### WRITTEN PROBLEM
Identify all lines of the data containing the string "from" and copy them.

### SOURCE EXCERPT
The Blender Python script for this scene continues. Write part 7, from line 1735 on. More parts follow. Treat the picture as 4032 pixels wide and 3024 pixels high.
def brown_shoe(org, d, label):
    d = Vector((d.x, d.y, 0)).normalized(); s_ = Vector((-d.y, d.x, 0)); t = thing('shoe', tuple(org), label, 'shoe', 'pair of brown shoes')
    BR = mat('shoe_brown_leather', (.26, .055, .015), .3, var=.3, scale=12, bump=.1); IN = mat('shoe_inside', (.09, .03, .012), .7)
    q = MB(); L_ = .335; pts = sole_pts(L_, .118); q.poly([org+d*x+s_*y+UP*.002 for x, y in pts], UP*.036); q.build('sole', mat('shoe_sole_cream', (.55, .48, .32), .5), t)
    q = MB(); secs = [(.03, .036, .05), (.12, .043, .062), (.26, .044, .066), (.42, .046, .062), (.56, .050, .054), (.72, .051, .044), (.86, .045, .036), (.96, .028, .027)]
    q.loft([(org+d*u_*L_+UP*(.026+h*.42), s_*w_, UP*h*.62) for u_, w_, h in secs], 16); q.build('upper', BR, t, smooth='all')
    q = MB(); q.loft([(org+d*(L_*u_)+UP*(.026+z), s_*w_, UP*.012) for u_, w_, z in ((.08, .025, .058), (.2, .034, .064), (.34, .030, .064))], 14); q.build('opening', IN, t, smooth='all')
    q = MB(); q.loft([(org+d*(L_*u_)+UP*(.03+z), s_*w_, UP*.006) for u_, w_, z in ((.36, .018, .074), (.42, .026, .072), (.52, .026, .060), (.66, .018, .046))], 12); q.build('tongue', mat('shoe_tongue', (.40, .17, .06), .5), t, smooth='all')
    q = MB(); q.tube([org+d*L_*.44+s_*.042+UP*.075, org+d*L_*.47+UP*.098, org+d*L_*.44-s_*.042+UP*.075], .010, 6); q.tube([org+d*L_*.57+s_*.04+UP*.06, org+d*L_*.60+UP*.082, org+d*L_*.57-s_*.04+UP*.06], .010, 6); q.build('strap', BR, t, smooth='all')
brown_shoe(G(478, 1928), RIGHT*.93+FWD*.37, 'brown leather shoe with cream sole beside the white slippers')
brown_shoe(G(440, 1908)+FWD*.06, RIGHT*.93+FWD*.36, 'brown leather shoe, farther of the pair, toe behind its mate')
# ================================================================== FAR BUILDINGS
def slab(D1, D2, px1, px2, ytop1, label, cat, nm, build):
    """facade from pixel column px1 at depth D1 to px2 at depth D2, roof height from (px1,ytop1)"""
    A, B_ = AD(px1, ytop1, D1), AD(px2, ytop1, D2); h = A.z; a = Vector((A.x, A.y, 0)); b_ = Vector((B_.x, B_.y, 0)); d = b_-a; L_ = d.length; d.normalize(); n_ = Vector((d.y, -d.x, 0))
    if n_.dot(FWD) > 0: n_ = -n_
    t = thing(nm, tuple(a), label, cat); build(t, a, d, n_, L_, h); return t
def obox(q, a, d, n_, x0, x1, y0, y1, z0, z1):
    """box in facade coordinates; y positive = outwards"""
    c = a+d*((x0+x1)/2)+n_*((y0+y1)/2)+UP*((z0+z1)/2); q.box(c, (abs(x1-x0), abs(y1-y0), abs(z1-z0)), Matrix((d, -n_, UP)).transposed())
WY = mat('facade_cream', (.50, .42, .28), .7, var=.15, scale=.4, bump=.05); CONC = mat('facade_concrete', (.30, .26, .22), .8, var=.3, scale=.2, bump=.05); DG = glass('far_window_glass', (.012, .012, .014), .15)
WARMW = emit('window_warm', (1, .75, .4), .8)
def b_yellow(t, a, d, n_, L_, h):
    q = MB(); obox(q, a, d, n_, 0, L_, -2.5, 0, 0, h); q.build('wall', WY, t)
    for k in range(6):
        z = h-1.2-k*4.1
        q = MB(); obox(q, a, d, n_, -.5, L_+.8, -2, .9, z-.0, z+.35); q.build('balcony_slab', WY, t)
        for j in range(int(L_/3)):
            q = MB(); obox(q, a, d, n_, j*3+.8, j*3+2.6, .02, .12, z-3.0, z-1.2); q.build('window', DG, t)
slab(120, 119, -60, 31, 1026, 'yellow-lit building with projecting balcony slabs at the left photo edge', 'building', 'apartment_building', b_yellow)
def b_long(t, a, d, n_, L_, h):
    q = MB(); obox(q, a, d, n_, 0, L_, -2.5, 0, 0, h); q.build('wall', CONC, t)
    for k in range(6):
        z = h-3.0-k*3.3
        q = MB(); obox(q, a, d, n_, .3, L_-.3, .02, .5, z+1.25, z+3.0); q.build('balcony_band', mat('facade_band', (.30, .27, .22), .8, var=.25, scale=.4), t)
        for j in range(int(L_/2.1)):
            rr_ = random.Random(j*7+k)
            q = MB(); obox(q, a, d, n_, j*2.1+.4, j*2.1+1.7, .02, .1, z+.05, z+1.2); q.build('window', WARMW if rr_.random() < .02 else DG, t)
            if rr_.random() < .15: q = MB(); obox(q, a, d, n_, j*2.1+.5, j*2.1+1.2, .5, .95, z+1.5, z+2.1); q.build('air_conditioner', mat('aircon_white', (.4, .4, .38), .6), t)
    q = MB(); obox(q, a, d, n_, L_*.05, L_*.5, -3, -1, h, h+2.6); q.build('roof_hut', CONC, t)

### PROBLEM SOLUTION
The Blender Python script for this scene continues. Write part 7, from line 1735 on. More parts follow. Treat the picture as 4032 pixels wide and 3024 pixels high.
    """facade from pixel column px1 at depth D1 to px2 at depth D2, roof height from (px1,ytop1)"""